═════ COLLECTED DATA
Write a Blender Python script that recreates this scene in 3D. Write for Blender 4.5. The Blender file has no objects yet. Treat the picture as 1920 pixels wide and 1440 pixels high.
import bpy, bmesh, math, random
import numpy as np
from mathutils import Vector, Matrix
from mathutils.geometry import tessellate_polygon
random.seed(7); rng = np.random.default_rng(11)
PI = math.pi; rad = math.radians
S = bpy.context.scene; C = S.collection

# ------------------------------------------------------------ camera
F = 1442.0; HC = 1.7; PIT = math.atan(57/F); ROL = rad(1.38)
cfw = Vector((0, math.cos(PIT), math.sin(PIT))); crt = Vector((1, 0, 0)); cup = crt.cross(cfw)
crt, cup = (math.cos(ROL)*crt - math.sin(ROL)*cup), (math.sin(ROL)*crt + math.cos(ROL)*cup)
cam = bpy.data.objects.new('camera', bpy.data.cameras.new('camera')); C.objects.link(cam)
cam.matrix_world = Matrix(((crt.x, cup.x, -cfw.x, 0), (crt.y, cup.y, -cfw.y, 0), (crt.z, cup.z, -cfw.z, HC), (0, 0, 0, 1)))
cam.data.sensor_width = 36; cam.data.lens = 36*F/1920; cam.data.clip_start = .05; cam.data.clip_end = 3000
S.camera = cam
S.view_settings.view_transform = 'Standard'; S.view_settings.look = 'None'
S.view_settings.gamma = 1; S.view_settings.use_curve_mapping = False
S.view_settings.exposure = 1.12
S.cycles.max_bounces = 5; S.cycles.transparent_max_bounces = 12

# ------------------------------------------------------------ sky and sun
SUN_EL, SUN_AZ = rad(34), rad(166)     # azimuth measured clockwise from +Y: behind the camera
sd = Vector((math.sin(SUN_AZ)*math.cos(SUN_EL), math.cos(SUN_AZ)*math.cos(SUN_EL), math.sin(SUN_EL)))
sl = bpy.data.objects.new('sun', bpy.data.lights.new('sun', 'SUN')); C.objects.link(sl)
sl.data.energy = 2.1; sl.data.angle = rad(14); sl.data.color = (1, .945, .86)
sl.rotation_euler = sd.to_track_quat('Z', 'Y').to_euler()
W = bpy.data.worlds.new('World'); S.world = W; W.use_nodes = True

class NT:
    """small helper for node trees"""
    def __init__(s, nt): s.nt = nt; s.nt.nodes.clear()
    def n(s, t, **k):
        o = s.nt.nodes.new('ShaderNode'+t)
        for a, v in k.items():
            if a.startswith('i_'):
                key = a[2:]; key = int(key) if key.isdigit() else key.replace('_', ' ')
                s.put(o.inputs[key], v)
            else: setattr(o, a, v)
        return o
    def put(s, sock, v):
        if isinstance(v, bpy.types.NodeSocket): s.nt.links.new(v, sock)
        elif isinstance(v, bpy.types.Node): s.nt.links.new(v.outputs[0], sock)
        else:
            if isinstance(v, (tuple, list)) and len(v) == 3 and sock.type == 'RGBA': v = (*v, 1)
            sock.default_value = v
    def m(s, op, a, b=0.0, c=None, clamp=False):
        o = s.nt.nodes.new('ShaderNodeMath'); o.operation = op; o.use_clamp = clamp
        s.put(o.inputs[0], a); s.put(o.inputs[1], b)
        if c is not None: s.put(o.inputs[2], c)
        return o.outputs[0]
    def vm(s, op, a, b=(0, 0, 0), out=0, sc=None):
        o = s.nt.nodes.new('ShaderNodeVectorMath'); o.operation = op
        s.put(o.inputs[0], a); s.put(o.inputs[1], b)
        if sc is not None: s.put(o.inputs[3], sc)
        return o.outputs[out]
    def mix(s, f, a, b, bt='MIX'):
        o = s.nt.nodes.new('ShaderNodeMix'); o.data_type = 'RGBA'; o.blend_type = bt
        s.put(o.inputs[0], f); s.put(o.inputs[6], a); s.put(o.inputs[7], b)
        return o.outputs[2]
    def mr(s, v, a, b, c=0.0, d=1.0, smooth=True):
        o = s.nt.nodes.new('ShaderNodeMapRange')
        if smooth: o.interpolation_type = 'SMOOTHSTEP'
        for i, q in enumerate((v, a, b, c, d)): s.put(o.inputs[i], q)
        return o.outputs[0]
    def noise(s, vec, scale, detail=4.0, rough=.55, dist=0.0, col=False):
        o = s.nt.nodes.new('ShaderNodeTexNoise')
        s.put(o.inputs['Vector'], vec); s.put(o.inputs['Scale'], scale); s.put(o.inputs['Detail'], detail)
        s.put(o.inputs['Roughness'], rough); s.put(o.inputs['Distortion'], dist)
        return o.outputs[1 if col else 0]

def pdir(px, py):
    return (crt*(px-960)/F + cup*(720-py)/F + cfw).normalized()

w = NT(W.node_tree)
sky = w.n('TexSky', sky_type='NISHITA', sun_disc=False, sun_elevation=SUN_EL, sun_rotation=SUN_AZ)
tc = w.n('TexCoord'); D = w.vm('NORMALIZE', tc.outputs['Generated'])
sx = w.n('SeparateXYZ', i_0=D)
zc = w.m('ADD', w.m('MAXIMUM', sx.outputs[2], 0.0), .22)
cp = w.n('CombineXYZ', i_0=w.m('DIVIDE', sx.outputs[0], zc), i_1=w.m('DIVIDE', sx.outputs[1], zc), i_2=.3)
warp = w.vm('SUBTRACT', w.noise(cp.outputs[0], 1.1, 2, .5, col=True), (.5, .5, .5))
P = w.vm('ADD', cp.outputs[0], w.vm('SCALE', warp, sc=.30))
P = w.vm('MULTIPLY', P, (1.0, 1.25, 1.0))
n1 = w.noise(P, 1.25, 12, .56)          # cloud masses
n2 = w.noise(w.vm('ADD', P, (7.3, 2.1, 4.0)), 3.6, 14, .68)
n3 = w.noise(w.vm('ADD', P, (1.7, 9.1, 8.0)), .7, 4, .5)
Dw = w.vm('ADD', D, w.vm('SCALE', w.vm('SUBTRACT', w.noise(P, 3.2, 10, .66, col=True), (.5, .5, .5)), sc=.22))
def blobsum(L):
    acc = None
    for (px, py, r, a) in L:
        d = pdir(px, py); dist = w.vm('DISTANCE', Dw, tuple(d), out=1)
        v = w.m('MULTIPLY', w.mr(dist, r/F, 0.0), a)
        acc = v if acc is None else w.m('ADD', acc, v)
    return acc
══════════
WHAT YOU NEED TO DO:
Extract all lines as given.

RESULT BELOW:
Write a Blender Python script that recreates this scene in 3D. Write for Blender 4.5. The Blender file has no objects yet. Treat the picture as 1920 pixels wide and 1440 pixels high.
import bpy, bmesh, math, random
import numpy as np
from mathutils import Vector, Matrix
from mathutils.geometry import tessellate_polygon
random.seed(7); rng = np.random.default_rng(11)
PI = math.pi; rad = math.radians
S = bpy.context.scene; C = S.collection

# ------------------------------------------------------------ camera
F = 1442.0; HC = 1.7; PIT = math.atan(57/F); ROL = rad(1.38)
cfw = Vector((0, math.cos(PIT), math.sin(PIT))); crt = Vector((1, 0, 0)); cup = crt.cross(cfw)
crt, cup = (math.cos(ROL)*crt - math.sin(ROL)*cup), (math.sin(ROL)*crt + math.cos(ROL)*cup)
cam = bpy.data.objects.new('camera', bpy.data.cameras.new('camera')); C.objects.link(cam)
cam.matrix_world = Matrix(((crt.x, cup.x, -cfw.x, 0), (crt.y, cup.y, -cfw.y, 0), (crt.z, cup.z, -cfw.z, HC), (0, 0, 0, 1)))
cam.data.sensor_width = 36; cam.data.lens = 36*F/1920; cam.data.clip_start = .05; cam.data.clip_end = 3000
S.camera = cam
S.view_settings.view_transform = 'Standard'; S.view_settings.look = 'None'
S.view_settings.gamma = 1; S.view_settings.use_curve_mapping = False
S.view_settings.exposure = 1.12
S.cycles.max_bounces = 5; S.cycles.transparent_max_bounces = 12

# ------------------------------------------------------------ sky and sun
SUN_EL, SUN_AZ = rad(34), rad(166)     # azimuth measured clockwise from +Y: behind the camera
sd = Vector((math.sin(SUN_AZ)*math.cos(SUN_EL), math.cos(SUN_AZ)*math.cos(SUN_EL), math.sin(SUN_EL)))
sl = bpy.data.objects.new('sun', bpy.data.lights.new('sun', 'SUN')); C.objects.link(sl)
sl.data.energy = 2.1; sl.data.angle = rad(14); sl.data.color = (1, .945, .86)
sl.rotation_euler = sd.to_track_quat('Z', 'Y').to_euler()
W = bpy.data.worlds.new('World'); S.world = W; W.use_nodes = True

class NT:
    """small helper for node trees"""
    def __init__(s, nt): s.nt = nt; s.nt.nodes.clear()
    def n(s, t, **k):
        o = s.nt.nodes.new('ShaderNode'+t)
        for a, v in k.items():
            if a.startswith('i_'):
                key = a[2:]; key = int(key) if key.isdigit() else key.replace('_', ' ')
                s.put(o.inputs[key], v)
            else: setattr(o, a, v)
        return o
    def put(s, sock, v):
        if isinstance(v, bpy.types.NodeSocket): s.nt.links.new(v, sock)
        elif isinstance(v, bpy.types.Node): s.nt.links.new(v.outputs[0], sock)
        else:
            if isinstance(v, (tuple, list)) and len(v) == 3 and sock.type == 'RGBA': v = (*v, 1)
            sock.default_value = v
    def m(s, op, a, b=0.0, c=None, clamp=False):
        o = s.nt.nodes.new('ShaderNodeMath'); o.operation = op; o.use_clamp = clamp
        s.put(o.inputs[0], a); s.put(o.inputs[1], b)
        if c is not None: s.put(o.inputs[2], c)
        return o.outputs[0]
    def vm(s, op, a, b=(0, 0, 0), out=0, sc=None):
        o = s.nt.nodes.new('ShaderNodeVectorMath'); o.operation = op
        s.put(o.inputs[0], a); s.put(o.inputs[1], b)
        if sc is not None: s.put(o.inputs[3], sc)
        return o.outputs[out]
    def mix(s, f, a, b, bt='MIX'):
        o = s.nt.nodes.new('ShaderNodeMix'); o.data_type = 'RGBA'; o.blend_type = bt
        s.put(o.inputs[0], f); s.put(o.inputs[6], a); s.put(o.inputs[7], b)
        return o.outputs[2]
    def mr(s, v, a, b, c=0.0, d=1.0, smooth=True):
        o = s.nt.nodes.new('ShaderNodeMapRange')
        if smooth: o.interpolation_type = 'SMOOTHSTEP'
        for i, q in enumerate((v, a, b, c, d)): s.put(o.inputs[i], q)
        return o.outputs[0]
    def noise(s, vec, scale, detail=4.0, rough=.55, dist=0.0, col=False):
        o = s.nt.nodes.new('ShaderNodeTexNoise')
        s.put(o.inputs['Vector'], vec); s.put(o.inputs['Scale'], scale); s.put(o.inputs['Detail'], detail)
        s.put(o.inputs['Roughness'], rough); s.put(o.inputs['Distortion'], dist)
        return o.outputs[1 if col else 0]

def pdir(px, py):
    return (crt*(px-960)/F + cup*(720-py)/F + cfw).normalized()

w = NT(W.node_tree)
sky = w.n('TexSky', sky_type='NISHITA', sun_disc=False, sun_elevation=SUN_EL, sun_rotation=SUN_AZ)
tc = w.n('TexCoord'); D = w.vm('NORMALIZE', tc.outputs['Generated'])
sx = w.n('SeparateXYZ', i_0=D)
zc = w.m('ADD', w.m('MAXIMUM', sx.outputs[2], 0.0), .22)
cp = w.n('CombineXYZ', i_0=w.m('DIVIDE', sx.outputs[0], zc), i_1=w.m('DIVIDE', sx.outputs[1], zc), i_2=.3)
warp = w.vm('SUBTRACT', w.noise(cp.outputs[0], 1.1, 2, .5, col=True), (.5, .5, .5))
P = w.vm('ADD', cp.outputs[0], w.vm('SCALE', warp, sc=.30))
P = w.vm('MULTIPLY', P, (1.0, 1.25, 1.0))
n1 = w.noise(P, 1.25, 12, .56)          # cloud masses
n2 = w.noise(w.vm('ADD', P, (7.3, 2.1, 4.0)), 3.6, 14, .68)
n3 = w.noise(w.vm('ADD', P, (1.7, 9.1, 8.0)), .7, 4, .5)
Dw = w.vm('ADD', D, w.vm('SCALE', w.vm('SUBTRACT', w.noise(P, 3.2, 10, .66, col=True), (.5, .5, .5)), sc=.22))
def blobsum(L):
    acc = None
    for (px, py, r, a) in L:
        d = pdir(px, py); dist = w.vm('DISTANCE', Dw, tuple(d), out=1)
        v = w.m('MULTIPLY', w.mr(dist, r/F, 0.0), a)
        acc = v if acc is None else w.m('ADD', acc, v)
    return acc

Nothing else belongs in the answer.